----- Source excerpt

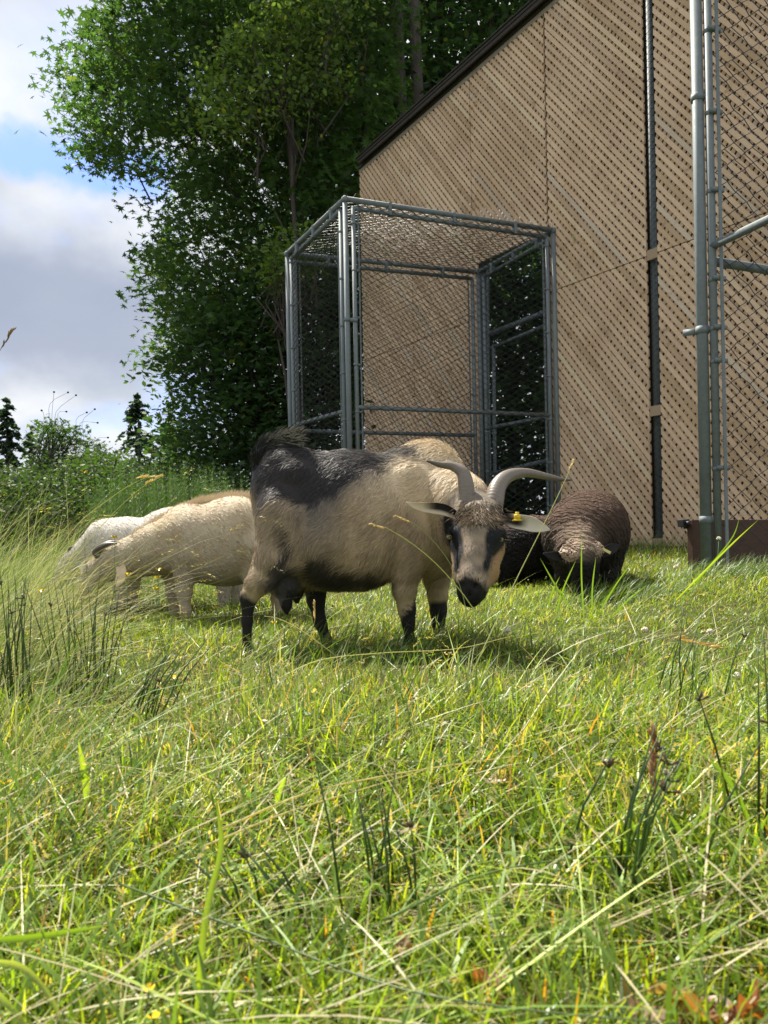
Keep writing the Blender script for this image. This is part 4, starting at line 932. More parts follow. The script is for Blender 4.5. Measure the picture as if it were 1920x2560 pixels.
def leaves(name, C, size, kind, col, parent, seed, tilt=0.55, dirs=None, colvar=0.2, clump=None):
    r = np.random.default_rng(seed); n = len(C); v, f = leafshape(kind); Rm = rotbasis(n, r, tilt, dirs); sz = size * (0.6 + 0.7 * r.random(n))
    VV = (np.einsum('nij,kj->nki', Rm, v) * sz[:, None, None] + C[:, None, :]).reshape(-1, 3); k = len(v)
    FF = (f[None] + (np.arange(n) * k)[:, None, None]).reshape(-1, 3)
    c = np.array(col)[None] * (1 + r.normal(0, colvar, (n, 1))); yel = (r.random(n) < 0.04)[:, None]; c = np.where(yel, c * np.array([2.2, 1.5, 0.8]), c)
    c *= (1 + 0.25 * vnoise(C, 1.3, seed))[:, None]
    return npmesh(name, VV, FF, M_leaf, np.repeat(np.clip(c, 0.006, 0.5), k, 0), False, parent)
def sprays(poly, y0, y1, n, m, spread, seed, holes=(), thr=-0.95):
    """twig ends inside a crown outline, each carrying m leaves on a flat spray"""
    r = np.random.default_rng(seed); us = [p[0] for p in poly]; vs = [p[1] for p in poly]; out = []
    while len(out) < n:
        u = r.uniform(min(us), max(us), 4000); v = r.uniform(min(vs), max(vs), 4000); ok = inpoly(u, v, poly, 1) > 0.5
        for h in holes: ok &= ~(inpoly(u, v, h, 1) > 0.5)
        for a, b in zip(u[ok], v[ok]):
            y = r.uniform(y0, y1); out.append(P(a, b, y))
            if len(out) >= n: break
    T = np.array(out)
    # keep a lumpy density so that the sky shows in irregular gaps
    keep = vnoise(T, 2.3, seed + 3) + 0.8 * vnoise(T, 5.0, seed + 4) > thr; T = T[keep]; n = len(T)
    t = np.repeat(T, m, 0); off = r.normal(0, 1, (n * m, 3)) * np.array([1, 1, 0.28]) * spread; off[:, 2] -= 0.35 * np.hypot(off[:, 0], off[:, 1]); return T, t + off
def limbs(mb, base, tips, r0_, seed, n=5, bend=0.25):
    r = np.random.default_rng(seed)
    for tip, rr in tips:
        tip = np.array(tip, float); pts = []
        for i in range(n + 1):
            t = i / n; p = base + (tip - base) * t; p = p + UP * bend * math.sin(PI * t) * np.linalg.norm(tip - base) * 0.3 + (r.normal(0, 0.05, 3) * np.linalg.norm(tip - base) * 0.3 if 0 < i < n else 0); pts.append(p)
        mb.tube(pts, [rr * (1 - 0.8 * i / n) for i in range(n + 1)], 7)
def tree(name, label, poly, y0, y1, ns, m, size, kind, col, trunk, seed, spread=0.28, holes=(), group='trees behind the paddock', cat='tree', tilt=0.55, single=0, nl=46, ntw=260, thr=-0.95):
    T, C = sprays(poly, y0, y1, ns, m, spread, seed, holes, thr); base = np.array([trunk[0], trunk[1], float(ground(trunk[0], trunk[1])) - 0.1])
    t = empty(name, base, label, cat, group)
    if single:                         # the leaves that show largest are parts of their own
        d = C[:, 1]; u, v = proj(C); onf = (u > 0) & (u < 1000) & (v > 0) & (v < 1100)
        idx = np.where(onf)[0]; idx = idx[np.argsort(d[idx])][:single]; mask = np.zeros(len(C), bool); mask[idx] = True
        vsh, fsh = leafshape(kind); r = np.random.default_rng(seed + 9); vr = []
        for q in range(6):
            me = bpy.data.meshes.new('leaf'); me.from_pydata([tuple(x) for x in vsh], [], [tuple(int(k) for k in f) for f in fsh]); me.materials.append(M_leaf)
            a = me.color_attributes.new('Col', 'FLOAT_COLOR', 'POINT'); c = np.ones((len(vsh), 4), np.float32); c[:, :3] = np.clip(np.array(col) * (1 + (q - 2.5) * 0.09), 0, 1); a.data.foreach_set('color', c.ravel()); vr.append(me)
        Rm = rotbasis(single, r, tilt)
        for j, i in enumerate(idx):
            o = bpy.data.objects.new('leaf', vr[j % 6]); Mx = Matrix([[float(x) for x in row] for row in Rm[j % single]]).to_4x4()
            o.matrix_world = Matrix.Translation(Vector(C[i] - base)) @ Mx @ Matrix.Scale(size * (0.7 + 0.6 * r.random()), 4); COL.objects.link(o); o.parent = t
        C = C[~mask]
    o = leaves('crown', C, size, kind, col, t, seed + 1, tilt)
    if single: tag(o, kind='stuff')
    mb = MB(); tr = trunk[2]; hh = trunk[3]; lean = trunk[4] if len(trunk) > 4 else 0
    ps = [base + UP * (hh * i / 6) + np.array([lean * i / 6, 0, 0]) + (R.normal(0, 0.05, 3) if i else 0) for i in range(7)]; mb.tube(ps, [tr * (1.25 if i == 0 else 1 - 0.11 * i) for i in range(7)], 12); mb.build('trunk', M_bark, t, True)
    mb = MB(); r = np.random.default_rng(seed + 5); sel = T[r.choice(len(T), min(nl, len(T)), False)]
    for q in sel:
        b = ps[min(6, max(1, int((q[2] - base[2]) / max(hh, 0.1) * 6 * 0.75)))]; limbs(mb, b, [(q, tr * (0.16 + 0.22 * r.random()))], 0, int(r.integers(1e6)), 5)
    # fine twigs
    for q in T[r.choice(len(T), min(ntw, len(T)), False)]:
        d = (ps[4] - q); d /= np.linalg.norm(d) + 1e-9; mb.tube([q, q + (d + r.normal(0, 0.3, 3)) * 0.5, q + d * 1.0 + r.normal(0, 0.1, 3)], [0.006, 0.012, 0.018], 4, False)
    mb.build('limbs', M_bark, t, True); return t
MAPLE = [(250, -260), (268, -60), (262, 20), (222, 58), (165, 88), (172, 150), (128, 188), (190, 215), (168, 275), (205, 345), (216, 385), (262, 405), (298, 448), (322, 400), (380, 438), (428, 470), (400, 510), (330, 500), (402, 540), (395, 600), (332, 668), (420, 655), (338, 742), (440, 780), (372, 882), (452, 960), (420, 1030), (430, 1150), (720, 1200), (860, 1000), (1000, 700), (950, 420), (1000, 150), (1020, -260)]
HOLE = [(372, 345), (412, 325), (452, 350), (455, 395), (410, 410), (375, 392)]
HOLE2 = [(720, 335), (770, 345), (760, 420), (728, 410)]
HOLE3 = [(880, 420), (905, 430), (902, 492), (884, 470)]
tree('maple_tree', 'big dark green maple overhanging the cage, sky showing through its crown', MAPLE, 12.0, 16.5, 5600, 13, 0.16, 'maple', (0.070, 0.125, 0.050), (-0.55, 15.2, 0.26, 6.2), 101, 0.25, (HOLE, HOLE2, HOLE3), single=300, thr=-0.42)
OVAL = [(560, 110), (620, 30), (760, -80), (900, -80), (850, 200), (700, 300), (560, 350), (500, 300), (505, 180)]
tree('alder_tree', 'lighter green tree with small rounded leaves in front of the maple', OVAL, 11.2, 12.6, 560, 14, 0.085, 'oval', (0.150, 0.215, 0.065), (-1.3, 11.8, 0.07, 6.8), 121, 0.22, tilt=0.8, nl=7, ntw=30)
OV2 = [(690, 560), (800, 560), (830, 640), (760, 680), (700, 720), (640, 640)]
tree('sapling', 'pale green sapling branch just left of the cage\'s top corner', OV2, 10.8, 11.4, 90, 12, 0.085, 'oval', (0.125, 0.19, 0.05), (-1.35, 11.1, 0.04, 3.2), 123, 0.2, tilt=0.8, nl=5, ntw=15)
OV4 = [(560, 660), (640, 600), (700, 640), (690, 820), (620, 900), (540, 760)]
BACK = [(700, -300), (1700, -300), (1560, 0), (1250, 260), (1180, 500), (900, 560), (780, 520), (730, 300)]
tree('fir_tree', 'tall dark tree with thin grey trunks rising above the sloping roof edge', BACK, 15.5, 19.0, 3000, 12, 0.17, 'oval', (0.062, 0.115, 0.052), (1.5, 17.5, 0.22, 12.0), 131, 0.36, (HOLE3,))
# the second bare stem beside it
for (uu_, w__) in ((1012, 0.11), (1052, 0.13)):
    a = P(uu_, 300, 15.3); tt_ = empty('tree_trunk', (a[0], a[1], 0), 'bare grey trunk, the %s of the pair showing above the roof edge' % ('left one' if uu_ < 1030 else 'right one'), 'trunk', 'bare trunks above the roof')
    mb = MB(); mb.tube([np.array([a[0] + 0.1, a[1], -0.1]), np.array([a[0], a[1], 6.0]), np.array([a[0] - 0.15, a[1], 14.0])], [w__ * 1.2, w__, w__ * 0.8], 12); mb.build('trunk', M_bark, tt_, True)
LOWD = [(420, 880), (560, 700), (720, 640), (930, 700), (940, 1300), (560, 1270), (480, 1240), (425, 1130)]
tree('undergrowth_tree', 'dense dark thicket seen through the left side of the cage', LOWD, 12.0, 14.0, 1300, 12, 0.12, 'oval', (0.062, 0.115, 0.052), (-2.0, 13.2, 0.10, 3.2), 141, 0.30)
RIGHT = [(1140, 560), (1460, 560), (1480, 1450), (1140, 1450)]
tree('shade_tree', 'dark trees seen through the doorway of the aviary', RIGHT, 17.5, 20.5, 2600, 12, 0.19, 'oval', (0.045, 0.085, 0.038), (3.2, 19.0, 0.2, 6.0), 151, 0.38)
# conifers far left
def conifer(label, ub, vtop, y, wpx, dens, seed, col=(0.036, 0.062, 0.046)):
    top = P(ub, vtop, y); base = np.array([top[0], y, float(ground(top[0], y)) - 0.2]); H = top[2] - base[2]; W = wpx * y / F
    t = empty('cedar_tree', base, label, 'tree', 'conifers on the skyline'); r = np.random.default_rng(seed)
    mb = MB(); mb.tube([base, base + UP * H * 0.5, base + UP * H * 0.98], [0.02 * H, 0.012 * H, 0.002 * H], 8); mb.build('trunk', M_bark, t, True)
    nb = int(dens); hh = r.random(nb) ** 0.8; z = H * (1 - 0.97 * hh); a = r.random(nb) * 2 * PI; Lb = W * (hh ** 0.75) * (0.55 + 0.6 * r.random(nb)) + 0.03 * W; m = 22; s = r.random((nb, m)) ** 0.7
    px_ = np.cos(a)[:, None] * Lb[:, None] * s; py_ = np.sin(a)[:, None] * Lb[:, None] * s; pz_ = z[:, None] + Lb[:, None] * (0.15 * s - 0.5 * s * s)
    C = np.stack([px_, py_, pz_], -1).reshape(-1, 3) + base + r.normal(0, 0.04, (nb * m, 3)) * H * 0.12
    d = np.stack([np.repeat(np.cos(a), m), np.repeat(np.sin(a), m), np.full(nb * m, -0.9)], 1) + r.normal(0, 0.5, (nb * m, 3))
    leaves('crown', C, 0.034 * H, 'diamond', col, t, seed + 1, 0.7, d, 0.2); return t
conifer('narrow pointed conifer standing alone between the shrub and the maple', 345, 985, 32, 150, 190, 201)
conifer('shorter ragged conifer behind the narrow pointed one, nearer the maple', 425, 1035, 34, 120, 230, 205)
conifer('tallest conifer at the left edge of the photo', 16, 995, 28, 120, 210, 211)
conifer('small conifer just right of the tallest one at the left edge', 78, 1060, 30, 95, 180, 215)
SH1 = [(70, 1290), (85, 1190), (110, 1120), (100, 1075), (118, 1040), (150, 1046), (180, 1060), (215, 1088), (250, 1110), (300, 1150), (340, 1290)]
tree('shrub_tree', 'leafy shrub tree on the skyline between the conifers at left', SH1, 14, 16, 420, 12, 0.12, 'maple', (0.045, 0.085, 0.032), (-6.6, 15, 0.08, 1.4), 221, 0.2)
BR = [(-140, 1180), (0, 1150), (60, 1180), (170, 1150), (230, 1120), (300, 1130), (360, 1160), (470, 1145), (560, 1150), (620, 1180), (640, 1330), (-140, 1330)]
T, C = sprays(BR, 9.2, 12, 2300, 15, 0.22, 231); tb_ = empty('bramble_bank', (-3.5, 10.5, 0), 'tangled bramble and shrub bank below the skyline trees', 'shrub'); tag(leaves('foliage', C, 0.055, 'oval', (0.042, 0.072, 0.024), tb_, 232, 0.8), kind='stuff')
mb = MB(); r = np.random.default_rng(3)
for i in range(90):
    a = T[r.integers(len(T))]; b = np.array([a[0] + r.normal(0, 0.6), a[1], float(ground(a[0], a[1]))]); mb.tube([b, (a + b) / 2 + np.array([r.normal(0, 0.2), 0, 0.2]), a, a + np.array([r.normal(0, .3), 0, -0.1])], [0.012, 0.01, 0.007, 0.003], 4, False)
mb.build('stem', M_bark, tb_, True)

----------

Search the data for "parts". Copy every matching line.

Answer to the problem
Keep writing the Blender script for this image. This is part 4, starting at line 932. More parts follow. The script is for Blender 4.5. Measure the picture as if it were 1920x2560 pixels.
    if single:                         # the leaves that show largest are parts of their own